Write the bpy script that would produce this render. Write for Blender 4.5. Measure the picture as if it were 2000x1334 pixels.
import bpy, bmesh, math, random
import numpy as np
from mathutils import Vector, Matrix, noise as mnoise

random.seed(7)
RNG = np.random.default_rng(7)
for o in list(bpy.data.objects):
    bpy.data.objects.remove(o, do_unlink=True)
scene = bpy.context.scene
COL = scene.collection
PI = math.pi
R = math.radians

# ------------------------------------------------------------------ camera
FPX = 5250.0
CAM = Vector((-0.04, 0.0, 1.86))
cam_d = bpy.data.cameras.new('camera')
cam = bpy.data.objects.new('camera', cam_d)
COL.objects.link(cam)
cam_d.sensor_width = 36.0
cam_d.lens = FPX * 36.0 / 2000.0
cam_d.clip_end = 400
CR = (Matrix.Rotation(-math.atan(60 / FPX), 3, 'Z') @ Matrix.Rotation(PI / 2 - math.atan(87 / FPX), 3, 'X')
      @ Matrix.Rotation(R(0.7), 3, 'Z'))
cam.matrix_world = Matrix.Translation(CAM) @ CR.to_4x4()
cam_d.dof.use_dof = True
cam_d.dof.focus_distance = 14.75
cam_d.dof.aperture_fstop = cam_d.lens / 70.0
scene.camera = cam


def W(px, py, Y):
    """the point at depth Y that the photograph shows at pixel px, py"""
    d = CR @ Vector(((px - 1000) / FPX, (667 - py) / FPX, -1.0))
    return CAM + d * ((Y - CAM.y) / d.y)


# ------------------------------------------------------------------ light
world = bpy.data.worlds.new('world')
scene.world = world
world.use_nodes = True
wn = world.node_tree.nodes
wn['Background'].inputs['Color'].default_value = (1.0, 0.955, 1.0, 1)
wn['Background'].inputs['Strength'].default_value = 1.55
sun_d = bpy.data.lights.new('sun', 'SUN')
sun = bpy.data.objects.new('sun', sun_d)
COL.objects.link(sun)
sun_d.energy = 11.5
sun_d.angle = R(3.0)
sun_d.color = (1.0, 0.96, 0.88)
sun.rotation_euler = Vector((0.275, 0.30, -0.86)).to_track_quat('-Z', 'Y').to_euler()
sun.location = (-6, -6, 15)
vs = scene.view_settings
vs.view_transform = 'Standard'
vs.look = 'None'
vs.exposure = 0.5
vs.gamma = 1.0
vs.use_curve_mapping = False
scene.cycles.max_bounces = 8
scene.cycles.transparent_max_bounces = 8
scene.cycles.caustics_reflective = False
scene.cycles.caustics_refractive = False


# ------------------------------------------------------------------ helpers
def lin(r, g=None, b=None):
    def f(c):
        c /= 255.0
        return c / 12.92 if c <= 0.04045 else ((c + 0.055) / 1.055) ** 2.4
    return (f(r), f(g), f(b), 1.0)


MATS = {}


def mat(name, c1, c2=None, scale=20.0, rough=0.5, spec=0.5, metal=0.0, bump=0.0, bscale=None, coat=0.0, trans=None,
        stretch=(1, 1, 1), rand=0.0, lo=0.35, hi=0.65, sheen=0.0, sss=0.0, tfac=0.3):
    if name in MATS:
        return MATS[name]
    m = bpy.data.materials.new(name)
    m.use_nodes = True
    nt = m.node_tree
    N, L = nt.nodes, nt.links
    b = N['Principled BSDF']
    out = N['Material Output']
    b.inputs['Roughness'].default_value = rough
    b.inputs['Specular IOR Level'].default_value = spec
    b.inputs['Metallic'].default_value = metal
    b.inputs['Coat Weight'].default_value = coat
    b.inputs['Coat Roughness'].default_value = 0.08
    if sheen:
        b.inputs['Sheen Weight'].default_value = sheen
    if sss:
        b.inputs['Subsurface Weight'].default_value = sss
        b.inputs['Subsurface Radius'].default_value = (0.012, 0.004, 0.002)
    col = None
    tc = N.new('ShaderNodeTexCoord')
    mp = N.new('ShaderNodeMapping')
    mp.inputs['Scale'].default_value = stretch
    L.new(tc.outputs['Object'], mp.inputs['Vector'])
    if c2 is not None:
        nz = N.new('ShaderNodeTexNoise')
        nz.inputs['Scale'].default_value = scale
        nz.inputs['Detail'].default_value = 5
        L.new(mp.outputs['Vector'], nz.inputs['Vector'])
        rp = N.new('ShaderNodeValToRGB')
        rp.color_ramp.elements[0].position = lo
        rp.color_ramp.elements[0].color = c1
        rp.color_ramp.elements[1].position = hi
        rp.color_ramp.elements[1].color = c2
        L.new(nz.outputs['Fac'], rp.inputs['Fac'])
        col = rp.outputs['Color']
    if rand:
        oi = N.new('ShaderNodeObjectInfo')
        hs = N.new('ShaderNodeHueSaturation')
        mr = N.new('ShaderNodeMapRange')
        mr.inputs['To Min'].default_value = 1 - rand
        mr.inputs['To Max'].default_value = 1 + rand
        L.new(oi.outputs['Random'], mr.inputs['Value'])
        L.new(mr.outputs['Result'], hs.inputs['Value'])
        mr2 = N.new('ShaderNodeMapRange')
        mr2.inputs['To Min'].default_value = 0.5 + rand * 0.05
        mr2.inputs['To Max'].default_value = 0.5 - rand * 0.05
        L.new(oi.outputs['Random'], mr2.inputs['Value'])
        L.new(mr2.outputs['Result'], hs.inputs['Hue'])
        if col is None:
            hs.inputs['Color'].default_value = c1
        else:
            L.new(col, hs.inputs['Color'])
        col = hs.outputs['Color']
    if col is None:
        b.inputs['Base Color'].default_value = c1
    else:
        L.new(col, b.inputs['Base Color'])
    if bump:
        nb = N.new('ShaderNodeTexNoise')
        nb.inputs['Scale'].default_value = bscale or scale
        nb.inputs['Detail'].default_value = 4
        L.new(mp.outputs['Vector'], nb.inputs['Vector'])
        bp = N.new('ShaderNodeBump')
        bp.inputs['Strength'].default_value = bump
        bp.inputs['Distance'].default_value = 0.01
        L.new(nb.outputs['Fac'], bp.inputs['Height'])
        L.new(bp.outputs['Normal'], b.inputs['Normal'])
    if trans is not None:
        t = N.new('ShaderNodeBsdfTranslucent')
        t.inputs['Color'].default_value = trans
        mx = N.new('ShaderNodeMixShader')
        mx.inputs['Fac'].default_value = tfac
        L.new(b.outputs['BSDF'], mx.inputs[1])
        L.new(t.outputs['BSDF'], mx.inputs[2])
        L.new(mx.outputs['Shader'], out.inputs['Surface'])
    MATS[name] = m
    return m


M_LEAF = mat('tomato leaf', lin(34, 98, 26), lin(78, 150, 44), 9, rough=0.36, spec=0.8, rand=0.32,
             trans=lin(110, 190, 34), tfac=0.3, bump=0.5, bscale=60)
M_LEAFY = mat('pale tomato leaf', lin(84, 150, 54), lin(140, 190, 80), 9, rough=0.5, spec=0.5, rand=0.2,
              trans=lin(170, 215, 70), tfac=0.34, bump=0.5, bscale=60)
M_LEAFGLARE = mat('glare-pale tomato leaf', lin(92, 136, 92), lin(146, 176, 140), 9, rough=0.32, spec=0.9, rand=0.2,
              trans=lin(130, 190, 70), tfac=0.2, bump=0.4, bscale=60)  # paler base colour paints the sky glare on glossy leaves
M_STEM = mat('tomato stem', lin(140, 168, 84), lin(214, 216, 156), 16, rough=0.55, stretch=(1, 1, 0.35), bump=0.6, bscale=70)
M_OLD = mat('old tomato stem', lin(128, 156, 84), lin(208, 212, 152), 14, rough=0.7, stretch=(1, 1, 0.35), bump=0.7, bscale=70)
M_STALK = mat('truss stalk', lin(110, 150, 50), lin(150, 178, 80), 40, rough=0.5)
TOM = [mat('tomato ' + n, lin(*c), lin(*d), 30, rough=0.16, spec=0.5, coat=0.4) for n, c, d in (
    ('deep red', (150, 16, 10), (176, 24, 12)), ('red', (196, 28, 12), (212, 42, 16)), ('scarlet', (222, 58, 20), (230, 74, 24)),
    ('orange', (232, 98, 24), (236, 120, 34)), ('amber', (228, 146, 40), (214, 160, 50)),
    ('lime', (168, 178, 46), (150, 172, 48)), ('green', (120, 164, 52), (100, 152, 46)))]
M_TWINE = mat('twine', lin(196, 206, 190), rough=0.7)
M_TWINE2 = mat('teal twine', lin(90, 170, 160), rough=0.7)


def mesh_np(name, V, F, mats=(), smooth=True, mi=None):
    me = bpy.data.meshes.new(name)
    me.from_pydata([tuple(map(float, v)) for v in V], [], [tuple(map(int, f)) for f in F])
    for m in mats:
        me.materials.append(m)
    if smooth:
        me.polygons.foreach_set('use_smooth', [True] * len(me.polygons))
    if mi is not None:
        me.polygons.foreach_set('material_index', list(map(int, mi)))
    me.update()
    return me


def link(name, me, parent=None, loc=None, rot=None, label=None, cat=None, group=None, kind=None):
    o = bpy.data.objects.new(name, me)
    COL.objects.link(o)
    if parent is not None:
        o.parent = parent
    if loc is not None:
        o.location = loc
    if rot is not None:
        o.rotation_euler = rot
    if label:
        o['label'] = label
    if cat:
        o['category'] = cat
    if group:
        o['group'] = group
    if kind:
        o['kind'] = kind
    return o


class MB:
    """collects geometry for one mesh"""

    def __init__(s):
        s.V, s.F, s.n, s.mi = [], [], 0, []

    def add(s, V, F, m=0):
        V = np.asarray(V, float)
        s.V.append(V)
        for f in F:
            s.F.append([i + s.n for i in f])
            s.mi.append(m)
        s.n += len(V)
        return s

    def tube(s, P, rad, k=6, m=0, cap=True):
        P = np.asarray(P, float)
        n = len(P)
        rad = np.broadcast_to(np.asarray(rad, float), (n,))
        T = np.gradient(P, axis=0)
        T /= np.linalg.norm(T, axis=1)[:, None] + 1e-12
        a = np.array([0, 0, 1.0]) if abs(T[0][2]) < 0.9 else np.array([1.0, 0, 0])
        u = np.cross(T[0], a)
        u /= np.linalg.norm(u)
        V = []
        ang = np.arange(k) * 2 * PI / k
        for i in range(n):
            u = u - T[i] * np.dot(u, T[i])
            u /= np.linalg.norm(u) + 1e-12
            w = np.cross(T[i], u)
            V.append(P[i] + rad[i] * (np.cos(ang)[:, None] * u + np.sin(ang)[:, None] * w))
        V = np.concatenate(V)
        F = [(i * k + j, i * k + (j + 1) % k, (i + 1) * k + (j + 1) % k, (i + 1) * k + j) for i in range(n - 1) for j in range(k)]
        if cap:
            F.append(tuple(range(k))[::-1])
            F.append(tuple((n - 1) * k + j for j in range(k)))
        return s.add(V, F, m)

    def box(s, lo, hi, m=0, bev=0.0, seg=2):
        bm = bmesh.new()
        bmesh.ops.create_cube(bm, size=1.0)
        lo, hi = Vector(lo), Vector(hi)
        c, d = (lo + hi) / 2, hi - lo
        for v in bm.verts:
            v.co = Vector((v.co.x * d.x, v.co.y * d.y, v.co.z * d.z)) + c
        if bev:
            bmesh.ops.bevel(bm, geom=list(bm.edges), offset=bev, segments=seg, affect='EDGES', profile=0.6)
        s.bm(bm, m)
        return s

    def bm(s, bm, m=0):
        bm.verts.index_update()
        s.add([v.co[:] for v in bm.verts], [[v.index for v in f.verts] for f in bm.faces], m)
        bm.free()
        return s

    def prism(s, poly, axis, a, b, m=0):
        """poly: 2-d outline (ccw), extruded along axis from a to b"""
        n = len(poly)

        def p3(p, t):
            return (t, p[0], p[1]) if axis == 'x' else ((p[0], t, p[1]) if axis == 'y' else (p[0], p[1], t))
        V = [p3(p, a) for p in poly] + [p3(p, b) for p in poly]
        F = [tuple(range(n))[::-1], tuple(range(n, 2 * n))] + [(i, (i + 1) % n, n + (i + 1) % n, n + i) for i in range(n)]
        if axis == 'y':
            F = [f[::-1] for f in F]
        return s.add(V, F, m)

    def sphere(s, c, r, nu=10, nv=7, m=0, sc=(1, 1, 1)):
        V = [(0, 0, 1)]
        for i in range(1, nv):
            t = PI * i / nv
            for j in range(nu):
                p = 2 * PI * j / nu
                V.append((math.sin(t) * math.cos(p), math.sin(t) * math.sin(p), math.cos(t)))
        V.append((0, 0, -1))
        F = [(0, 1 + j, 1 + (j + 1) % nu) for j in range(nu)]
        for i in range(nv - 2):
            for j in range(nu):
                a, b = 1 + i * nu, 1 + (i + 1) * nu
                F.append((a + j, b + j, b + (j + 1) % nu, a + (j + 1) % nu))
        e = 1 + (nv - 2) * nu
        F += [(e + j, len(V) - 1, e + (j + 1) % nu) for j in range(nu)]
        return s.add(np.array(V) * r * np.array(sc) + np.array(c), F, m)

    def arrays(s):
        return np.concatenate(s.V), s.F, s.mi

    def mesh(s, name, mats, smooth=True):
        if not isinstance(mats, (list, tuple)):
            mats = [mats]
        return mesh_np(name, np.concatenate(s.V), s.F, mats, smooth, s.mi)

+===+

Return only the lines from the beginning of the material up to and including the line with "R = math.radians", exactly as written.

◆ **Solution for this problem**:
Write the bpy script that would produce this render. Write for Blender 4.5. Measure the picture as if it were 2000x1334 pixels.
import bpy, bmesh, math, random
import numpy as np
from mathutils import Vector, Matrix, noise as mnoise

random.seed(7)
RNG = np.random.default_rng(7)
for o in list(bpy.data.objects):
    bpy.data.objects.remove(o, do_unlink=True)
scene = bpy.context.scene
COL = scene.collection
PI = math.pi
R = math.radians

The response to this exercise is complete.